Moody's Warning May Trouble Markets

DSIJ Intelligence / 18 Mar 2013

Moody's Warning May Trouble Markets

The only rating agency to have a stable outlook on India’s economy has now threatened downgrading the economy and all hope now stand on RBI’s Monetary Policy Meet scheduled for March 19.

It is indeed a tough task for the common man to survive in this high inflationary environment. In the past, we have seen that the Wholesale Price Index (WPI) inflation has witnessed a declining trend while the Consumer Price Index (CPI) inflation has remained high in double digits. While the RBI is looking at the WPI numbers to take a final call on the interest rate movement, it is actually the CPI which is pinching the common man.

Food inflation has been a major overhang for the economy and individuals. One should broadly recollect that the CPI number for February 2013 increased by 12 basis points to 10.91% on a MoM basis. Further, food inflation grew by 13.73% on a YoY basis. According to the latest media reports, high food inflation has prompted Moody's Investors Service (global credit rating agency) to say that sustained food inflation is negative for the country's sovereign rating as it widens the macroeconomic imbalances. “High food prices can accelerate broader inflation by pushing up wages, while negatively impacting the government finances and reducing monetary policy flexibility,” said the media report. 

In the last week itself, S&P had warned India that it may downgrade India's rating if the economic environment doesn't improve in the year ahead. We had made a short note on the same in our Mindshare column titled ‘Rating Downgrade Threat Still Looms Large’.

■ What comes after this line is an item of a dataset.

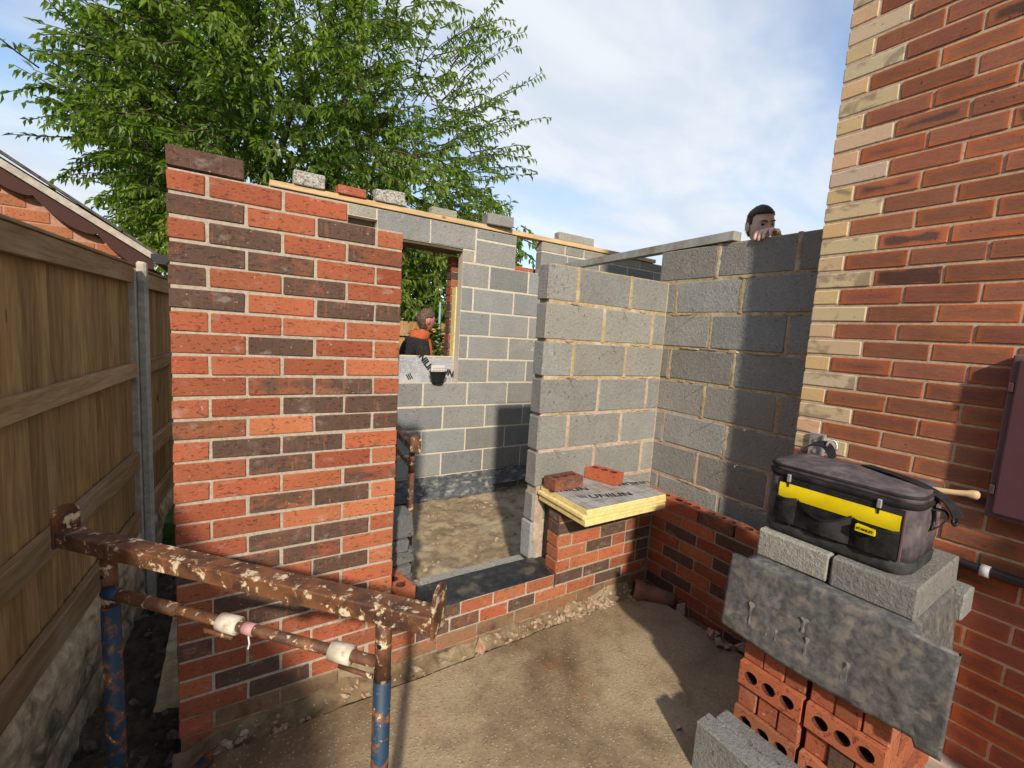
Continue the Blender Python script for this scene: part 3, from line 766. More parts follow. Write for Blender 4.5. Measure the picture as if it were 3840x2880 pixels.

Hence, a repeated warning coming in from the global rating agency could create more trouble for the markets. The markets today are also trading lower by around 0.7 per cent on account of the rating agency threatening downgrade and also because of weak Asian markets. At present, it is only Moody's who has a stable outlook on India’s economy while S&P and Fitch have a negative outlook on India.

We believe that continuous reformist action by the government would result into better infrastructure for the country and lead to lesser supply side bottlenecks thus helping soften inflation. We also hope that the monsoons are normal this year for adequate crop cultivation activity.

It would be interesting to watch out RBI Governor Subbarao in action tomorrow (March 19) in the Monetary Policy Meet. His views on the macroeconomic situation, particularly in the context of inflation, Interest rates and Twin deficit (fiscal and current account) are anticipated. Nevertheless, we would keep updating the readers on the same.